国の経済の競争力って?

これ、私が昨年2月まで属していた組織が出しているもので、ダボスの次に売り物にしているものです。

日本の競争力9位に後退、政府債務は最下位142位 :日本経済新聞

http://www.weforum.org/issues/global-competitiveness

世界経済フォーラムに着任する前からずっと疑問視していたし、内部にいても何度も異議を唱えていて、今でもそうなんだけど、国の経済の競争力って、一体なんでしょうね?経済成長率のレース?投資を呼び込むための魅力?国民の幸せ度合?

ノーベル経済学賞をとっちゃったポール・クルーグマンがかつての著書Pop Internationalismでも述べていましたが、一国の経済成長が、他国の経済成長の犠牲のもとにあるわけではない、というのは納得できます。

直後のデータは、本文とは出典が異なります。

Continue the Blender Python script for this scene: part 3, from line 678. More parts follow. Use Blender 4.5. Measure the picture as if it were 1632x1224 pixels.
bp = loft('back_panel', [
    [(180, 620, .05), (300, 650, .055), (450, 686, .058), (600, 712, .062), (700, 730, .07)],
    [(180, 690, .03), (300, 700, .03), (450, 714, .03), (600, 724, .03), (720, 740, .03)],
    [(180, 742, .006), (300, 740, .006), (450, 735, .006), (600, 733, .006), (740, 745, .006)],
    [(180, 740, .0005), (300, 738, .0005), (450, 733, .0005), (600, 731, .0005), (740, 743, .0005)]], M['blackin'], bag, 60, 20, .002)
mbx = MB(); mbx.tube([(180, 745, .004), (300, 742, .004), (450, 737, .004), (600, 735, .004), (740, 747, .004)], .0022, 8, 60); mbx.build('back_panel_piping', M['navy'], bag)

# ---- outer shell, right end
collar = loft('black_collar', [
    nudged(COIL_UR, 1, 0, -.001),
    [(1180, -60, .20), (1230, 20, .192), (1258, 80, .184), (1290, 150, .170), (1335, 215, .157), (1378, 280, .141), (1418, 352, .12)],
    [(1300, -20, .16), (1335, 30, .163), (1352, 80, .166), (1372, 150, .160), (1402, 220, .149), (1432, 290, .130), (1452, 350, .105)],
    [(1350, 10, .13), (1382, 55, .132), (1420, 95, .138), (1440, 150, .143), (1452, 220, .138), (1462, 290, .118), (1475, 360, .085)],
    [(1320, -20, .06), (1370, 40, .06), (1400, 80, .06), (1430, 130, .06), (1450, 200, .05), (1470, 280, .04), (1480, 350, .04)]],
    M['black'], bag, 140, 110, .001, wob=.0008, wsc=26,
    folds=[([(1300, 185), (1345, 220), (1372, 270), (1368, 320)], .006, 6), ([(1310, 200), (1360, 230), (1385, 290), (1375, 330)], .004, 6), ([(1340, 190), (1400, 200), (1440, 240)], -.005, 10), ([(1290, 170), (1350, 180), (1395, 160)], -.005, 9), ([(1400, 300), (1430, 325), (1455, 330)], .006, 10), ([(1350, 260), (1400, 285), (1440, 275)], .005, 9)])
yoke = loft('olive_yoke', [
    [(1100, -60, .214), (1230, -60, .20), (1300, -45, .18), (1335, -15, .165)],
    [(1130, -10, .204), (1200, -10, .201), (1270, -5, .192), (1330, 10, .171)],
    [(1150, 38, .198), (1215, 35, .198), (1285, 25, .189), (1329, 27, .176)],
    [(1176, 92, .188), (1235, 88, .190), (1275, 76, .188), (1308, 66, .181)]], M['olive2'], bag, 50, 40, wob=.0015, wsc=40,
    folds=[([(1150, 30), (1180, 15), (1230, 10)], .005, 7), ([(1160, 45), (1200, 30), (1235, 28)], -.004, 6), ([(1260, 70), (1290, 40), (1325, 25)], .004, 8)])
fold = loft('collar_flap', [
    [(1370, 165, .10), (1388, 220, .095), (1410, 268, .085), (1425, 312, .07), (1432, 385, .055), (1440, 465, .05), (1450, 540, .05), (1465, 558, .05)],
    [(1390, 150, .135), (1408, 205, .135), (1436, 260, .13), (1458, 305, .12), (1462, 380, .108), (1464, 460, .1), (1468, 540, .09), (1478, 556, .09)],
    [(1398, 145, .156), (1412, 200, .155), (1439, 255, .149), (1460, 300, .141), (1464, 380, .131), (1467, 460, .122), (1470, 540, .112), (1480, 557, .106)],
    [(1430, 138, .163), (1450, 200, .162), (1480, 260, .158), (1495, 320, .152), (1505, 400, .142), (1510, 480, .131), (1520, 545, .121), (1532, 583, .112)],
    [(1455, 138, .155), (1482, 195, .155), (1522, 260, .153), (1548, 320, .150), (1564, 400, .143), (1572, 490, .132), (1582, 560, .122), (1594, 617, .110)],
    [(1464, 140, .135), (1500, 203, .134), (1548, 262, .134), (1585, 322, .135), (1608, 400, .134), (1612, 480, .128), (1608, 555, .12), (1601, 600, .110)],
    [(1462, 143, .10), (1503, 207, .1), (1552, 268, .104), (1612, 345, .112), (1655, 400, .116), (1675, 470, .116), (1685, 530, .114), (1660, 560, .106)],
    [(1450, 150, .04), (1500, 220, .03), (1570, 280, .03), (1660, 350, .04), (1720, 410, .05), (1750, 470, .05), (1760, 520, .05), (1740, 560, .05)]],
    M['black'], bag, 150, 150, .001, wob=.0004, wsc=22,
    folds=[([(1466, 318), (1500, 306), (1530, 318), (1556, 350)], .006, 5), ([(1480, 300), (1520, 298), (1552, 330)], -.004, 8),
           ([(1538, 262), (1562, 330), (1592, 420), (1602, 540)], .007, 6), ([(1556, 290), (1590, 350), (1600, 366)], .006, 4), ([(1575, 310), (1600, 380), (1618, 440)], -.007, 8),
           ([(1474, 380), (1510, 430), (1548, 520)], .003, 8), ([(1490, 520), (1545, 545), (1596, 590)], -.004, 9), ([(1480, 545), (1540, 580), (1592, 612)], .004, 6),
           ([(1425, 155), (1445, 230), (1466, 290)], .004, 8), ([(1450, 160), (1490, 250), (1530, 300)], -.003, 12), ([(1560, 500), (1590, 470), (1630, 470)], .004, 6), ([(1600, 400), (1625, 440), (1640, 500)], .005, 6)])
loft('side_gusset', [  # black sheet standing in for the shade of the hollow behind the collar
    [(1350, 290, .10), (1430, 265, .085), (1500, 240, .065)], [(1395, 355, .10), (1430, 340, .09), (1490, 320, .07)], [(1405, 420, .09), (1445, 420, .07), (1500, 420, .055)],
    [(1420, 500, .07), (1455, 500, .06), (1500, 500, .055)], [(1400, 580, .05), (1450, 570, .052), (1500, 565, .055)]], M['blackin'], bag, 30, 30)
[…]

ピザのパイ生地の面積が決まっていて、それをイッセーノセで取りあいっこする性格のものではない、と。

一方で、産業単位や企業単位では当然競争はあるわけで、これらが積み重なったものが国同士の競争ということなのでしょうか。

微妙に内外のルールが違うのをいいことに政治的に圧力をかけてきたのが日米貿易摩擦などで顕著になりました。でもそれは90年代前半までの話。今やWTOも発足して、中国まで批准して、もうかつての日米半導体交渉のような理不尽なことはルール上はあってはならない、という合意ができています。建前ですけど。

で、輸出側(生産力)だけではなく、輸入側(あるいは国内需要)が強いことも国の競争力があると言えるでしょう。サービス業を含めてね。つまり、出も入りもその中身次第で、収支を見ただけではよく分からない。

技術力や労働生産性が高い国は、対外投資をする力があるから競争力が高いと見るのか、あるいは法や社会インフラなどがしっかり整備されていて対内投資を受け入れる力があるから競争力が高いと見るのか。これも両方でしょうね。


・・・何が言いたいのか? 「私が定義する国の競争力とはこれです」という中身によって、結果は変わってきてしまう。だから世界経済フォーラムのものとIMDのものは結果が違う(ちなみにこの両者のルーツは一緒らしい)。つまりこのランキング、あんまり意味ないと思う。